La figure du piéton est intéressante à analyser. J'ai été piéton pendant 17 ans à Casa. Toute ma vie, jusqu'à ce que j'arrive à Paris, j'avais vécu et traversé des routes selon les mêmes us et coutumes. J'ai dû tout réapprendre à Paris, et avec difficulté. En effet, à Casa, le rapport du piéton à la voiture est très particulier. Lorsqu'on traverse, on sait que la voiture va arriver à grande vitesse et l'on tente de prévoir la trajectoire de cette dernière pour l'éviter. De son côté, le conducteur sait que le piéton fait ce cheminement intellectuel et ne modifie donc pas son chemin, pour permettre une analyse de trajectoire la plus fiable possible par le piéton.
À Paris, c'est différent. Les gens roulent aussi vite, aussi mal qu'à Casa. Sauf qu'ils ne savent pas gérer les piétons. Ici, ceux-ci ne traversent que sur les passages-piétons.

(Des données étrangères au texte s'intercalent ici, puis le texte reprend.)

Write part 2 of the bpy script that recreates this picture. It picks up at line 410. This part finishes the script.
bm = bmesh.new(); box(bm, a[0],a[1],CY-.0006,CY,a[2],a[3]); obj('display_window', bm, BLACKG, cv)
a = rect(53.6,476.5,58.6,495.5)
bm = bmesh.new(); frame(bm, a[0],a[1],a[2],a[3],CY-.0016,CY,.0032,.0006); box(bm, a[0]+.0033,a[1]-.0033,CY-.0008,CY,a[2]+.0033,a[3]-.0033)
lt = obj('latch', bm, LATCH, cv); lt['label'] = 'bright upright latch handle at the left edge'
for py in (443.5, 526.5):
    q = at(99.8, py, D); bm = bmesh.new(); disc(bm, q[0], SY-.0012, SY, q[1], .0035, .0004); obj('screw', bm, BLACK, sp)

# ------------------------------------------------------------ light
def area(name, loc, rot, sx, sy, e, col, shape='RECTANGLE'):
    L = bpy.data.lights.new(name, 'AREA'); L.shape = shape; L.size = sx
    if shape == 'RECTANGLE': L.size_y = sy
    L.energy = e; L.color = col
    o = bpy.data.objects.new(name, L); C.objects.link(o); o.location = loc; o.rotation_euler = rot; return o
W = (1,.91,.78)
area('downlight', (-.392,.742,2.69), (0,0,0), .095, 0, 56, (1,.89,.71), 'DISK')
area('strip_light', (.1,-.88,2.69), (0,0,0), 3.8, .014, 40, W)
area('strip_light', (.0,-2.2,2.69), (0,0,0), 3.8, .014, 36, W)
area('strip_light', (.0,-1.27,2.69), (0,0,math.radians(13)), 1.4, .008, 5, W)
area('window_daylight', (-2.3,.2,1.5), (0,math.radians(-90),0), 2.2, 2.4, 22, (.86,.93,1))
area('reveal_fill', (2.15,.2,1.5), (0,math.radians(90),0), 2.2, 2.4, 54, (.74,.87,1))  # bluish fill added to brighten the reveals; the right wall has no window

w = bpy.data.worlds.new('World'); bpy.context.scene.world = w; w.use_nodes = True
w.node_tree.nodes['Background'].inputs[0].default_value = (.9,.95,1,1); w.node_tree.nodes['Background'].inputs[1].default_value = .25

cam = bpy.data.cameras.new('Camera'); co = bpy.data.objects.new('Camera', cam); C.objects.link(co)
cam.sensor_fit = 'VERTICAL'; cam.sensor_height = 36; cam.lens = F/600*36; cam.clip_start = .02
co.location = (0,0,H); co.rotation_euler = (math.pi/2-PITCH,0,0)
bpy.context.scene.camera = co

À Paris, j'ai peur de traverser hors des passages bien délimités. À Casa, la question ne se pose pas, il n'y en a pas. J'ai donc beaucoup de mal à traverser dans des endroits où rien n'est délimité, ce qui a pourtant été mon habitude pendant des années. J'ai peur de me faire renverser par inadvertance par une voiture qui ne sait pas gérer les piétons sur son chemin.
Ainsi, même au feu et sur les passages-piétons, j'ai tendance à laisser passer les voitures, emporté dans mon élan et mon habitus, pour mieux les éviter. Mais celles-ci me prennent au dépourvu en s'arrêtant devant moi. En traversant sur la route, je me prépare à analyser la trajectoire des voitures, motos, vélos, bus, pour mieux passer derrière. Mais ceux-ci en me voyant se mettent à paniquer à faire de grandes embardées alors que je ne demande qu'à les laisser passer !
Les codes ne sont donc pas les mêmes entre ces deux villes pourtant connues chacune pour leur problèmes de conduite. Mais ces us et coutumes différant, je dois jongler entre eux selon la ville où je me trouve. Or, comme j'ai appris à conduire à Casa, je me vois mal conduire à Paris et ne pas laisser traverser les piétons et les éviter, comme je suis habitué à le faire. Pour obtenir un bon mélange, il faudrait donc mélanger les conducteurs casaouis, rompus à éviter les piétons mais aussi les charrettes, les ânes, les chiens et les mobylettes en contre-sens ; les mélanger avec les piétons parisiens sagement à l'abri sur leurs trottoirs et leurs passage-piétons. Que ceux qui ont déjà expérimenté les deux systèmes me répondent en commentaire.